Numerosi indagati per estorsione aggravata da metodo mafioso, violenza privata, truffa, riciclaggio. Sacra corona unita e ndrangheta legate a doppio filo con l’attività di amministratori pubblici, impiegati di banca, governance dell’istituto di credito, imprenditori. Gente nota, stimata, temuta, a seconda dei casi. Nel mirino della Procura il rinnovo del cda nel 2014. Inutile girarci attorno: mafia, signori si parla di mafia. L’indagine va avanti, la mia inchiesta pure.

Sono stata querelata per diffamazione dall’attuale presidente di quella Bcc, il titolo del mio pezzo sul Sole pubblicato il 30 aprile 2016 non fu gradito, eppure provammo a contattare i vertici della Bcc all’epoca con correttezza, ma nessuno rispose. Però querelarono. Attaccando anche altri miei pezzi, scritti dopo aver recuperato e studiato carte ufficiali. Il pm ha chiesto l’archiviazione, il gip si è opposto, a ottobre sarò in aula. E non sarò sola, avrò la mia scorta, Odg e FNSI. Da allora a qualche mese fa, la macchina dell’isolamento però si è mossa lesta. Ho tagliato i ponti con colleghi che non sentivo tali. Mi sono isolata anche io per fare il punto della situazione, ma la querela non mi aveva intimorito, chi mi conosce lo sa. Ho usato il tempo per ragionare, raccogliere altre carte e documenti, intervistare vittime, cercato sponde. E, con grande sorpresa di più di qualcuno, ho ricominciato a scrivere, pubblicando cinque nuove puntate della mia inchiesta su Bcc. I giornalisti si tutelano consentendo loro di fare il proprio mestiere: scrivere. Non con il silenzio.

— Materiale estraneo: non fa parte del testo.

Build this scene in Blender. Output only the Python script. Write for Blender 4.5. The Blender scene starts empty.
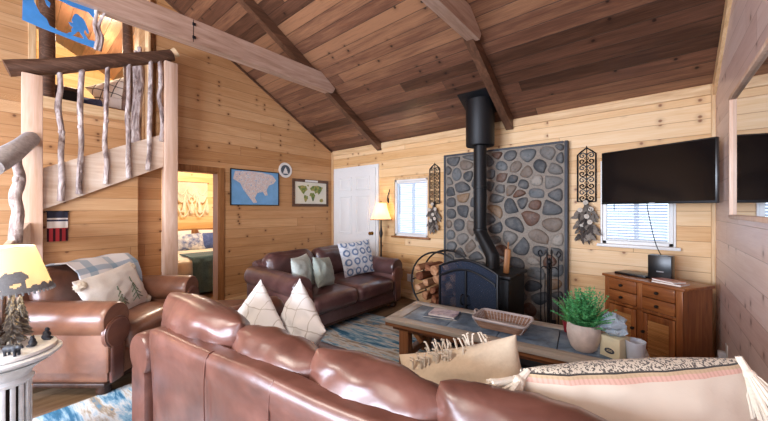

Nei prossimi giorni riceverò un premio, per le mie inchieste, per la lotta alla mafia. Ma il premio cui ambisco è un altro: fare il mio mestiere, senza bavagli, senza censure. Combattere il muro di omertà, pericolosissimo. Non si dovrebbe essere premiati perché si fa il proprio lavoro. Non c’è niente di eroico in questo. Dovrebbe, deve, essere normale. Per questo ho sottoscritto l’appello di Articolo21 per l’impegno sui cronisti minacciati.